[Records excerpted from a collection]

+---+

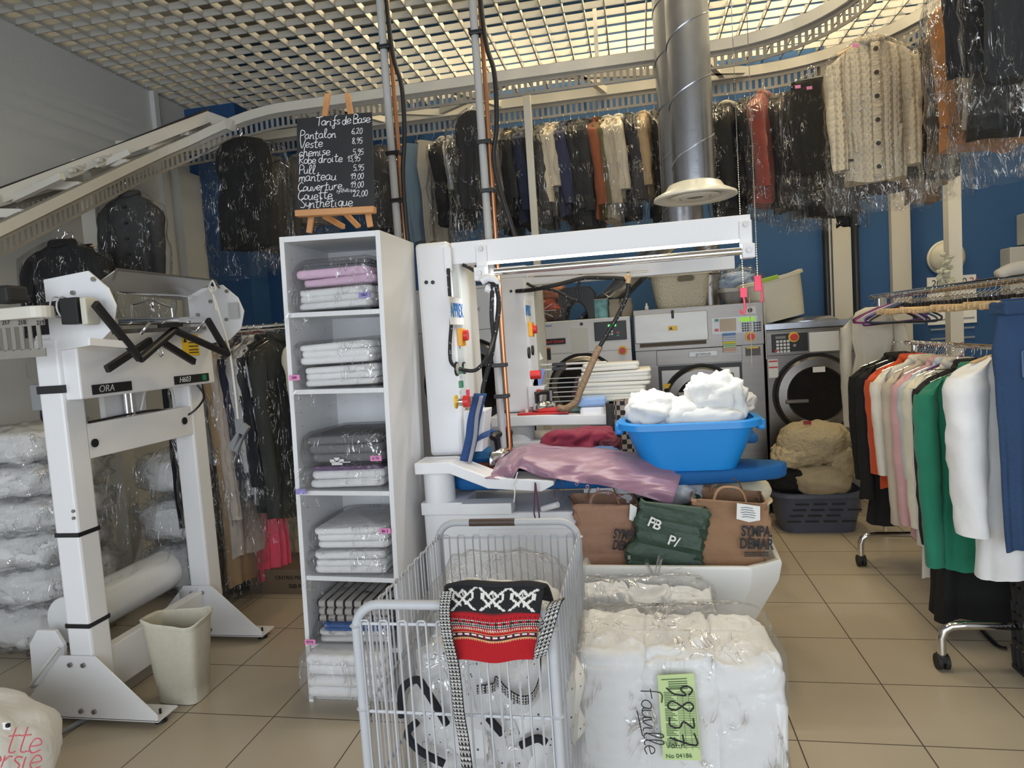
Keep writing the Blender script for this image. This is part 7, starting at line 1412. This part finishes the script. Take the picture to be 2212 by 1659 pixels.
WH = thing('wire_hanger', 'steel wire hanger in the tight row on the low rail', 'hanger', (0, 0, 0), 'empty wire hangers on the low rail'); hook_bm(.4, '').obj('hook', CHROME, WH, smooth=60); b = MB(); b.tube([(0, 0, -.09), (.19, 0, -.165), (-.19, 0, -.165), (0, 0, -.09)], .0017, 5); b.obj('wire_frame', CHROME, WH)
for i in range(20):
    o = WH if i == 0 else dup(WH); o.location = (RX, 4.10 + i * .030, 1.455); o.rotation_euler = (0, RND.uniform(-.05, .05), RND.uniform(-.1, .1))
# things at the right edge
t = thing('plastic_crate', 'black honeycomb plastic crate standing at the right edge', 'crate', (2.0, 3.0, 0)); x0 = at(2178, 1215, y=3.3).x + .02; zt_ = at(2190, 1205, y=2.98).z; CRT = mat('black_crate_plastic', (.02, .02, .022), .5)
b = MB(); x1 = x0 + .4
for z in [zt_ * i / 5 for i in range(6)]: b.bx(x0 - .012, x1, 2.90, 2.93, z, z + .018).bx(x0 - .012, x0 + .012, 2.90, 3.3, z, z + .018)
for i in range(6):
    for j in range(9):
        z = zt_ * i / 6
        b.bar((x0 + j * .045, 2.915, z), (x0 + (j + (1 if i % 2 else -.0)) * .045 + .02, 2.915, z + zt_ / 6), .02, .010); b.bar((x0, 2.93 + j * .045, z), (x0, 2.93 + j * .045 + .02, z + zt_ / 6), .02, .010)
b.bx(x0 + .012, x1, 2.94, 3.3, .01, .03); b.obj('crate_lattice', CRT, t)
t = thing('white_cloth_roll', 'white rolled cloth lying on the rail top at the far right', 'cloth', at(2190, 585, y=4.2)); p = at(2195, 590, y=4.3); b = MB(); b.tube(smooth_path([at(2158, 598, y=3.62), at(2185, 584, y=3.62), at(2220, 578, y=3.62), at(2262, 580, y=3.62)], 4), .035, 10); b.obj('cloth_roll', fab((.55, .50, .42)), t, smooth=180)
# loose plastic sleeve with dark hem on the double rack's foot, and a shadowy carton row under the rack
t = thing('black_strap', 'black strap with metal ring lying on the tiles under the rack', 'strap', (1.75, 3.45, 0)); b = MB(); b.tube(smooth_path([at(q[0], q[1], z=.012) for q in ((2105, 1340), (2130, 1370), (2155, 1395), (2175, 1400))], 4), .014, 6, flat=.4); b.obj('strap_band', BLACK, t, smooth=60)
for o in bpy.data.objects:
    if 'org' in o: del o['org']
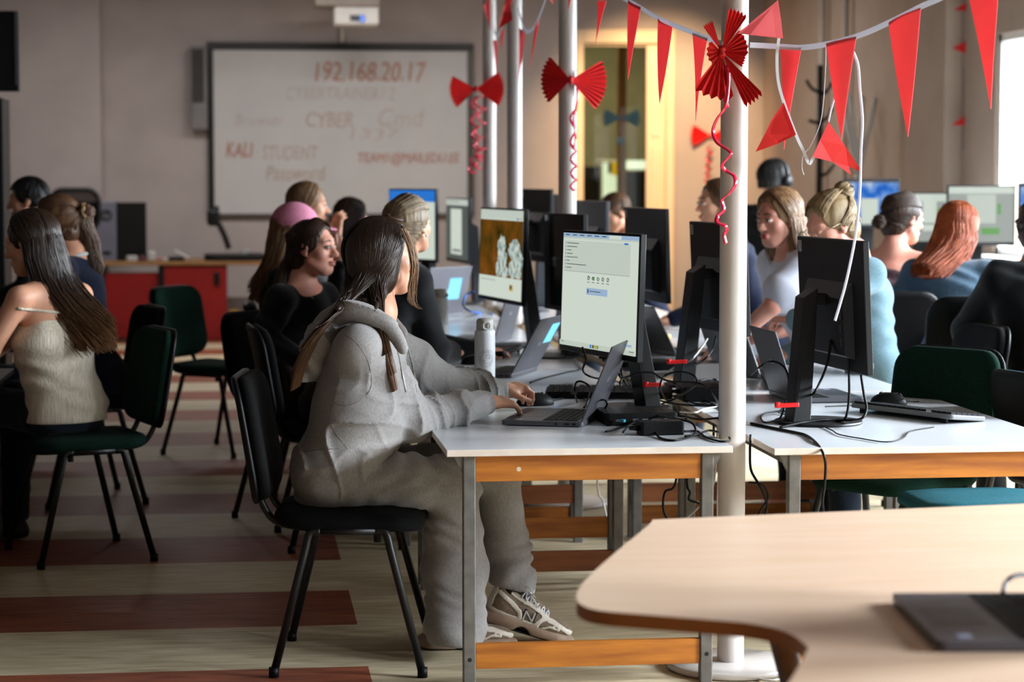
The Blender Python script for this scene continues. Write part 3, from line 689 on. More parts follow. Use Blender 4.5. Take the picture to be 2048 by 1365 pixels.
# ------------------------------------------------------------------ laptops
M_lap = mat('laptop_grey', '57565c', .42, .4, c2='515056', nscale=90)
M_lapd = mat('laptop_dark', '3c3a3d', .4, .4); M_key = mat('key_black', '101113', .6, spec=.2); M_cyan = mat('cyan_label', '6fc0e6', .6, c2='66b8e0')
M_port = mat('port_black', '050506', .5); M_silver = mat('silver', '9a9da2', .35, .8)
def laptop(label, c, rz, W=.345, D=.245, ang=105., sticker=None, stick_mat=None, m=None, screen=None, keym=None):
    """c: centre of the base on the desk (x,y); the user sits on local -x, hinge on local +x"""
    z = c[2] if len(c) > 2 else DESKH
    t = thing('laptop', label, 'laptop', (c[0], c[1], z), rz); m = m or M_lap
    b = B(); b.prism([(x, y) for x, y in rrect(D, W, .012)], .003, .018); bs = b.build('base', m, t, bevel=.002)
    b = B(); b.prism(rrect(D * .93, W * .94, .02), .0, .004); b.build('underside', M_port, bs)
    # keyboard well and keys
    b = B(); b.box(-D * .02, D * .42, -W * .46, W * .46, .0181, .0186); b.build('keyboard_deck', M_lapd, t)
    b = B(); n = 15
    for r in range(6):
        for k in range(n):
            if r == 0 and 4 <= k <= 9:
                if k != 4: continue
                y0, y1 = -W * .45 + 4 * W * .9 / n, -W * .45 + 10 * W * .9 / n
            else: y0 = -W * .45 + k * W * .9 / n; y1 = y0 + W * .9 / n
            x0 = -D * .01 + r * D * .42 / 6; x1 = x0 + D * .42 / 6
            b.box(x0 + .0015, x1 - .0015, y0 + .0015, y1 - .0015, .0186, .0202)
    b.build('keys', keym or M_key, t, kind='stuff')
    b = B(); b.box(-D * .44, -D * .10, -W * .17, W * .17, .0181, .0185); b.build('touchpad', M_lapd, t)
    b = B(); b.box(-D * .36, -D * .28, -W * .43, -W * .35, .0181, .0184); b.build('palm_sticker', mat('palm_label', '5b7fc8', .4, c2='d8dce8', nscale=60), t)
    b = B()
    for k, (x, w_) in enumerate(((.06, .008), (.09, .016), (.115, .012))): b.box(x - .02, x - .02 + w_, -W / 2 - .0006, -W / 2 + .001, .007, .013)
    b.build('side_ports', M_port, t)
    # lid
    a = math.radians(ang); H = D * .97
    L = Matrix.Translation((D / 2 - .008, 0, .019)) @ Matrix.Rotation(a - PI / 2, 4, 'Y')   # local z up the lid, -x faces the user
    b = B(); b.M = L; b.box(0, .006, -W / 2, W / 2, 0, H); ld = b.build('lid', m, t, bevel=.002)
    b = ui(W * .95, H * .88, screen or [(0, 0, 1, 1, 'off')]); b.v = [L @ Vector((-v[0] - .0006, -v[1], v[2] + H * .52)) for v in b.v]; b.f = [tuple(reversed(f)) for f in b.f]
    b.build('screen', SCR, t)
    b = B(); b.tube([(D / 2 - .008, -W * .4, .017), (D / 2 - .008, W * .4, .017)], .006, 8); b.build('hinge', M_lapd, t, True)
    if sticker:
        u0, v0, u1, v1 = sticker; b = B(); b.M = L; b.box(.006, .0068, u0 * W, u1 * W, v0 * H, v1 * H); b.build('label_sticker', stick_mat or M_cyan, ld)
    b = B(); b.M = L; b.box(.006, .0066, -W * .06, W * .06, H * .47, H * .53); b.build('lid_badge', M_silver, ld)
    return t
lapA = laptop('open grey laptop under the hands of the girl in the grey hoodie', (.985, 7.11), math.radians(-19), .385, .262, 112)
laptop('grey laptop with a cyan label on its lid, behind the nearest white bottle', (.985, 8.81), math.radians(-23.4), .36, .25, 119, (.13, .5, .44, .86))
laptop('slim grey laptop seen edge-on before the crystals monitor', (1.10, 10.55), math.radians(-20), .36, .25, 106)
laptop('blue-grey laptop with a cyan label, right of the girl with the claw clip', (.99, 12.41), math.radians(-45), .36, .28, 104, (.02, .32, .3, .76))
laptop('open grey laptop under the front right black monitor', (1.995, 7.70), math.radians(182), .34, .25, 108)
laptop('open pale laptop used by the blonde girl with the bun, seen edge-on', (2.02, 8.65), math.radians(200), .33, .23, 112, m=M_silver)
laptop('pale laptop behind the half-hidden black monitor, before the girl in the white T-shirt', (1.92, 9.75), math.radians(195), .33, .23, 118, m=M_silver)
p = onz(1950, 1235, bz + .002); laptop('dark grey laptop on the beech desk, cut by the right frame edge', (1.262, 3.652, bz), math.radians(-6), .425, .275, 108, m=mat('laptop_charcoal', '57545a', .4, .45))

# ------------------------------------------------------------------ keyboards, mice
def keyboard(label, c, rz, W=.44, D=.145, m=None, tilt=0.06):
    t = thing('keyboard', label, 'keyboard', (c[0], c[1], DESKH), rz); m = m or M_shell
    T = Matrix.Rotation(-tilt, 4, 'Y')   # +x is the far edge, raised
    b = B(); b.M = Matrix.Translation((0, 0, .008)) @ T; b.prism(rrect(D, W, .012), 0, .016); b.build('body', m, t, bevel=.004)
    b = B(); b.M = Matrix.Translation((0, 0, .008)) @ T
    for r in range(6):
        n = 20
        for k in range(n):
            if r == 0 and 4 < k < 9: continue
            y0 = -W * .48 + k * W * .96 / n; y1 = y0 + W * .96 / n
            if r == 0 and k == 4: y1 += 4 * W * .96 / n
            if k in (15,): continue
            x0 = -D * .45 + r * D * .15
            b.box(x0 + .0012, x0 + D * .15 - .0012, y0 + .0012, y1 - .0012, .016, .023)
    b.build('keys', M_key, t, kind='stuff')
    for s in (-1, 1):
        b = B(); b.box(D * .36, D * .42, s * W * .4 - .012, s * W * .4 + .012, 0, .02); b.build('foot', M_shell, t)
    return t
def mouse(label, c, rz, s=1., m=None, z=None):
    t = thing('mouse', label, 'computer mouse', (c[0], c[1], DESKH if z is None else z), rz)
    sd = SDF((-.07, -.045, -.01), (.07, .045, .05), .003); sd.ell((0, 0, .006), (.058 * s, .033 * s, .033 * s)); sd.plane_cut((0, 0, .001), (0, 0, -1)); sd.build('shell', m or M_shell, t)
    b = B(); b.tube([(.026, -.005, .0335 * s), (.026, .005, .0335 * s)], .007, 12); b.build('scroll_wheel', mat('wheel_rubber', '2a2c30', .6), t, True)
    b = B(); b.box(-.005, .05, -.0007, .0007, .030 * s, .0345 * s) if False else b.tube([(.008, 0, .0385 * s), (.03, 0, .0352 * s), (.05, 0, .022 * s)], .0008, 6); b.build('button_seam', M_port, t)
    return t
M_kgrey = mat('keyboard_grey', '6f6f70', .55, spec=.3)
keyboard('black keyboard with grey front edge on the front right desk', (2.17, 7.07), math.radians(-152), .46, .16, M_kgrey, .10)
keyboard('black keyboard behind the front laptop, below the browser monitor', (1.28, 7.83), math.radians(78), .45, .15, None, .10)
keyboard('black keyboard behind the nearest white bottle near the crystals monitor', (1.10, 9.72), math.radians(-18), .44, .145)
keyboard('black keyboard beside the nearest column, before the half-hidden monitor', (2.0, 8.2), math.radians(170), .44, .145)
keyboard('black keyboard standing behind the front browser monitor, below the boy', (1.62, 9.5), math.radians(160), .44, .145)
mouse('black mouse by the keyboard on the front right desk', (2.19, 7.46), math.radians(150), 1.1)
mouse('black mouse under the far hand of the girl in the grey hoodie', (.985, 7.58), math.radians(10), 1.15)
mouse('black mouse by the elbow of the girl with the claw clip', (.955, 9.25), math.radians(0), 1.1)
mouse('black mouse half hidden by the stand of the front right monitor', (2.05, 8.45), math.radians(170), 1.0)

# ------------------------------------------------------------------ power bricks, docks, clips, adapters
def brick(label, c, rz, d, name='power_adapter', cat='adapter', m=None, z=None):
    t = thing(name, label, cat, (c[0], c[1], DESKH if z is None else z), rz)
    b = B(); b.prism(rrect(d[0], d[1], .008), 0.0005, d[2]); b.build('case', m or M_shell, t, bevel=.003)
    b = B(); b.tube([(-d[0] / 2 + .002, 0, d[2] * .5), (-d[0] / 2 - .03, 0, d[2] * .5)], [.009, .006], 10); b.build('strain_relief', M_blk, t, True)
    return t
p = onz(1305, 868); brick('black power adapter lying at the front edge of the left desk', (p.x + .02, p.y - .02), math.radians(6), (.135, .065, .042))
pc = thing('mini_computer', 'flat black mini computer lying behind the laptop, ports facing front', 'computer', (1.235, 7.02, DESKH), math.radians(2))
b = B(); b.prism(rrect(.23, .20, .012), .001, .04); cs = b.build('case', M_shell, pc, bevel=.003)
b = B()
for k in range(16): b.box(-.10 + k * .0125, -.095 + k * .0125, -.06, .06, .0401, .0408)
b.build('vents', M_port, cs)
b = B(); b.box(-.03, -.012, -.1006, -.0995, .012, .022); b.box(.0, .018, -.1006, -.0995, .012, .022); b.box(.03, .06, -.1006, -.0995, .014, .02); b.build('rear_ports', M_silver, pc)
p = onz(1325, 855); brick('small black adapter half hidden by the nearest column on the right desk', (1.535, 7.05), math.radians(80), (.09, .05, .04))
brick('black docking box standing behind the nearest column', (1.62, 8.95), math.radians(10), (.2, .18, .035), 'docking_station', 'dock')
brick('dark docking box beneath the stand of the half-hidden monitor', (1.60, 7.75), math.radians(-5), (.16, .26, .05), 'docking_station', 'dock')
brick('grey box on the right row, before the girl in the white T-shirt', (1.76, 8.55), math.radians(10), (.16, .16, .06), 'docking_station', 'dock', mat('warm_grey_plastic', '5a5552', .5))
M_red = mat('red_plastic', 'ef1410', .4, c2='e51210')
def clip(label, px, py, ln_px, Y0, rz=0.):
    a = ony(px, py, Y0); c = ony(px + ln_px, py, Y0)
    t = thing('cable_clip', label, 'cable clip', ((a.x + c.x) / 2, Y0, a.z), rz); h = (c.x - a.x) / 2
    b = B(); b.M = Matrix.Rotation(-.03, 4, 'Y'); b.prism(rrect(2 * h, .016, .006), -.007, .006); b.build('strap', M_red, t, bevel=.002)
    b = B(); b.tube([(-h * .8, -.0, -.008), (-h * .8, .0, .009)], .009, 10); b.build('loop', M_red, t, True)
    return t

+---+

# What you need to do
Say how many lines hold the word "script", giving the number and nothing else.

# Answer
2